You sign your paintings with the pseudonym Virdi. Why?
While I was at the academy I painted figurative subjects, nudes of an academic nature. Then  I felt I had to get away from all that and I started to disarrange some still life compositions using collage, as an exercise. Proceeding on this path I found it boring to think that you could grasp the sex of a painter by looking at a picture; I didn’t want to do female paintings. With “Virdi” you couldn’t necessarily grasp the female or male characteristics of whoever had painted a picture signed with this pseudonym. I liked the idea right away. And I’m still signing as Virdi.

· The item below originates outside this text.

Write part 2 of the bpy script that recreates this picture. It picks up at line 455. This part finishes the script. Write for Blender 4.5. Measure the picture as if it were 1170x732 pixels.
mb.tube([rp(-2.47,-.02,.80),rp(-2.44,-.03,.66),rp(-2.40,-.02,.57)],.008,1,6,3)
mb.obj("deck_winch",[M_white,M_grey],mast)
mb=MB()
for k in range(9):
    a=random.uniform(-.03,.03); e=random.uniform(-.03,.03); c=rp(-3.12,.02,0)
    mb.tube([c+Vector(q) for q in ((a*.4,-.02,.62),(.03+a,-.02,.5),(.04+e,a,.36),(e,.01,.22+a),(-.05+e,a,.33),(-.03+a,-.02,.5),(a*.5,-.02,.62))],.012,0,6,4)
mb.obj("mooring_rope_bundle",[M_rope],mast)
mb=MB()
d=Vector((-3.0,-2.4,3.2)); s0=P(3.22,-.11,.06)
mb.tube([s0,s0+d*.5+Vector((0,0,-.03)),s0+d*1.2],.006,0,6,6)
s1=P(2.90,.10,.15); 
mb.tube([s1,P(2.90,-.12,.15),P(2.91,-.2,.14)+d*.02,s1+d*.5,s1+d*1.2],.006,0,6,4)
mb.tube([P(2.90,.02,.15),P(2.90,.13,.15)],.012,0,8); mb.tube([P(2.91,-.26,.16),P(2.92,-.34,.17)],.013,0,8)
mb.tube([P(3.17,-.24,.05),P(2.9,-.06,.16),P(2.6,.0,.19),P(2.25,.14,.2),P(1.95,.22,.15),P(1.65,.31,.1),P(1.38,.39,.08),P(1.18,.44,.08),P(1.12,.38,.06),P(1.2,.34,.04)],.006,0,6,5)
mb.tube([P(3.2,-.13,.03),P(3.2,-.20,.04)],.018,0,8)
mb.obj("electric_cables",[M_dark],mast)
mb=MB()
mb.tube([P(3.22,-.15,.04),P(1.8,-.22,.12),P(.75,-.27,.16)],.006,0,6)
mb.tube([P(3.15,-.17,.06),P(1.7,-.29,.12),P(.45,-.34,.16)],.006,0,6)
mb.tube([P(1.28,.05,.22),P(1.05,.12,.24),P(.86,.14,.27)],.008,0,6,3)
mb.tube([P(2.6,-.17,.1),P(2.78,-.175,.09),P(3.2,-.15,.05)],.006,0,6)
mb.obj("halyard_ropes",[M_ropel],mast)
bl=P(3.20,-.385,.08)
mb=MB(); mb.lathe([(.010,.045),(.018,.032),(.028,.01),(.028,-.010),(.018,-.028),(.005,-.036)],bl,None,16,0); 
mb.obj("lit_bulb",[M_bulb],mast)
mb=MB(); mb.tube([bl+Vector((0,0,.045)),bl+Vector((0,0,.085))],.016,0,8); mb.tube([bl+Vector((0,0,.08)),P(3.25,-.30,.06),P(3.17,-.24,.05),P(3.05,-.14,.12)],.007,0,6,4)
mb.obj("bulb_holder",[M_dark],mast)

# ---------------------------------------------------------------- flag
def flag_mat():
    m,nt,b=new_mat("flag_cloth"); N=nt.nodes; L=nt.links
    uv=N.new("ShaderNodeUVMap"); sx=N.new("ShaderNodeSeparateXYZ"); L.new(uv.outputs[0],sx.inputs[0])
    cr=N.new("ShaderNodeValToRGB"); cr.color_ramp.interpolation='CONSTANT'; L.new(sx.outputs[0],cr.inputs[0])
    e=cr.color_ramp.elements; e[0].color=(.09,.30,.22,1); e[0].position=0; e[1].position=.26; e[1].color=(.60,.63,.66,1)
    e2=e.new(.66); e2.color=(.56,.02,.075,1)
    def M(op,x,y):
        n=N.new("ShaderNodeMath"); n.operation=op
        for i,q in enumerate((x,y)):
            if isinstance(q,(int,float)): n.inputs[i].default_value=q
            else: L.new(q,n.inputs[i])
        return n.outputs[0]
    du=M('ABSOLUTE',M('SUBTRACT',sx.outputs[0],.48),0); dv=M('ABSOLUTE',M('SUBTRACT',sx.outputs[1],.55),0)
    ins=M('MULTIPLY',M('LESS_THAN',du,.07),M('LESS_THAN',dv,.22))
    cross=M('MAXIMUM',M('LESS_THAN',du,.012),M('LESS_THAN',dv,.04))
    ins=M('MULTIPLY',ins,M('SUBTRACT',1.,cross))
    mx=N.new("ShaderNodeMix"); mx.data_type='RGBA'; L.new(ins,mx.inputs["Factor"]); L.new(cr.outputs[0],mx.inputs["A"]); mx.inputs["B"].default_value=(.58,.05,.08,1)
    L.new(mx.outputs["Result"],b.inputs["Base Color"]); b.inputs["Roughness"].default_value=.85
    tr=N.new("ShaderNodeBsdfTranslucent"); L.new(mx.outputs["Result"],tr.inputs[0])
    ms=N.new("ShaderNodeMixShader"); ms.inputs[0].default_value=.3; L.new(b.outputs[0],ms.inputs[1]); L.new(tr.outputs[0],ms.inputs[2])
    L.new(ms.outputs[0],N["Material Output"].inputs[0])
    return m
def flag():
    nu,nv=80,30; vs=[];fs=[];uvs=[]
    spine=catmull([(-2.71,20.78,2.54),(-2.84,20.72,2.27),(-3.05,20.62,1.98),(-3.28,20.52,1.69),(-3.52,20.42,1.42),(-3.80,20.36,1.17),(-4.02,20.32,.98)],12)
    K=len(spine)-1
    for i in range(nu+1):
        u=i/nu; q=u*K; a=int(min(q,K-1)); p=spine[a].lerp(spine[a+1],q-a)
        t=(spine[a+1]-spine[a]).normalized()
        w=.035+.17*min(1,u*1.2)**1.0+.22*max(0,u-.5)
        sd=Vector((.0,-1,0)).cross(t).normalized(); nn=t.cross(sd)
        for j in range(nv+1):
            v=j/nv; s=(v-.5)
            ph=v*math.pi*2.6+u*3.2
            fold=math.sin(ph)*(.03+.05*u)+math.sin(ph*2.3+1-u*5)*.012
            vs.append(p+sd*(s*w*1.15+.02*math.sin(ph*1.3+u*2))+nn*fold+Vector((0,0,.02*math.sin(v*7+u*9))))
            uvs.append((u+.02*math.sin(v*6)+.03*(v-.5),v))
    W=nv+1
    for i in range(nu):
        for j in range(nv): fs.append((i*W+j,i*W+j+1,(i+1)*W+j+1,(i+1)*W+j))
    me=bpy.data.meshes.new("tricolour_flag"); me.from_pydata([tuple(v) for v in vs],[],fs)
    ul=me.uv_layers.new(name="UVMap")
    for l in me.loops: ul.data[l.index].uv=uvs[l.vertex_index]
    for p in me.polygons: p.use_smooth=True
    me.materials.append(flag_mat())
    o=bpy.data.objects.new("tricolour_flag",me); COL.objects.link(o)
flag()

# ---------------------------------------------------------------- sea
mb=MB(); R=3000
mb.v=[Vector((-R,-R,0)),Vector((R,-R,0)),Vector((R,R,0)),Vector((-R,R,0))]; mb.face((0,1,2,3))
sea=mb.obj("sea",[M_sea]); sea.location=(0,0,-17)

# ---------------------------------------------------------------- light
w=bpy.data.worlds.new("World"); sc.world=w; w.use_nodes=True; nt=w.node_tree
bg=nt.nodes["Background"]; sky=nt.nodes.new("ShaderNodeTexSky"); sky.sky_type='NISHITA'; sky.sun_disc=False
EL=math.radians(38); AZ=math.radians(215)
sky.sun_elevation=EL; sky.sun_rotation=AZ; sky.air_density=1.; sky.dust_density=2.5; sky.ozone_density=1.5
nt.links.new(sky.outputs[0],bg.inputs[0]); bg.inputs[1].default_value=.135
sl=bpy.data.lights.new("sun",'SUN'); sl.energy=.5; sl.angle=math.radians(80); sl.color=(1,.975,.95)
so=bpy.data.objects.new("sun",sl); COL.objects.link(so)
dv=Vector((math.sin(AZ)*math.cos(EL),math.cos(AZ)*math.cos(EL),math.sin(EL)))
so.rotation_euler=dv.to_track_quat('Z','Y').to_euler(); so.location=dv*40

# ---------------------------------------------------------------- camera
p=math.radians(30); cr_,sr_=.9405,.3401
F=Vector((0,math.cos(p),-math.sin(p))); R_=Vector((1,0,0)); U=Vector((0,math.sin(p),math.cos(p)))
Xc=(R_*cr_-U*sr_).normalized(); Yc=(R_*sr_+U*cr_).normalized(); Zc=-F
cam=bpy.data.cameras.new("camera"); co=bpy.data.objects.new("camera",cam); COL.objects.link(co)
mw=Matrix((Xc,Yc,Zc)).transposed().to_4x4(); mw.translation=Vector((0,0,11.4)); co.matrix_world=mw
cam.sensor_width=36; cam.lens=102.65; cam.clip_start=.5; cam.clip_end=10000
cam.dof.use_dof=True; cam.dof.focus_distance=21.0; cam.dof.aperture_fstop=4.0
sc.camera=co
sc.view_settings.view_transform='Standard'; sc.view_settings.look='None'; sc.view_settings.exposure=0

Would you like to share with us the names of the people you met in your life who were most crucial professionally?
I can very enthusiastically say that I had the luck and chance to meet some special people, of an extraordinary level of culture and intelligence. I can mention names like Jan Claire, Alain Tapiè, Achile Bonito Oliva, Alberto Agazzani, Walter Rossi, Vittorio Sgarbi and Marco Goldin. But everything started with the most important encounter, that with Carlo Guarienti. I could go into a lot of detail about everything he has taught me and it would deserve a separate section on its own. I can assert that I’d like to be able to see an exhibition of Picasso, Caravaggio, Vermeer, Brueghel or Soutine with the same eyes as him.

 

Well then, let’s start on this separate section. As the last thing in this conversation, tell us about when you first met Carlo Guarienti.
In 2007 I agreed with my teacher at the Academy of Fine Arts in Rome, the painter Giuseppe Modica, that my thesis would be on Guarienti. I went to meet him for an interview in his study in Rome near Villa Ada. I asked him some questions to which he replied politely, using irony and a rare intelligence. He started to talk to me about painting by recalling dialogues and episodes involving Ungaretti, Hemingway, De Chirico and Guttuso. I remember that he mentioned Buzzati and Pessoa and stressed the importance of a painter’s relationship with literature rather than with critics, letting me see his sort of justifiable solitude as a painter. That first meeting gave birth to a lasting working relationship that I have found truly rich in teachings and ideas.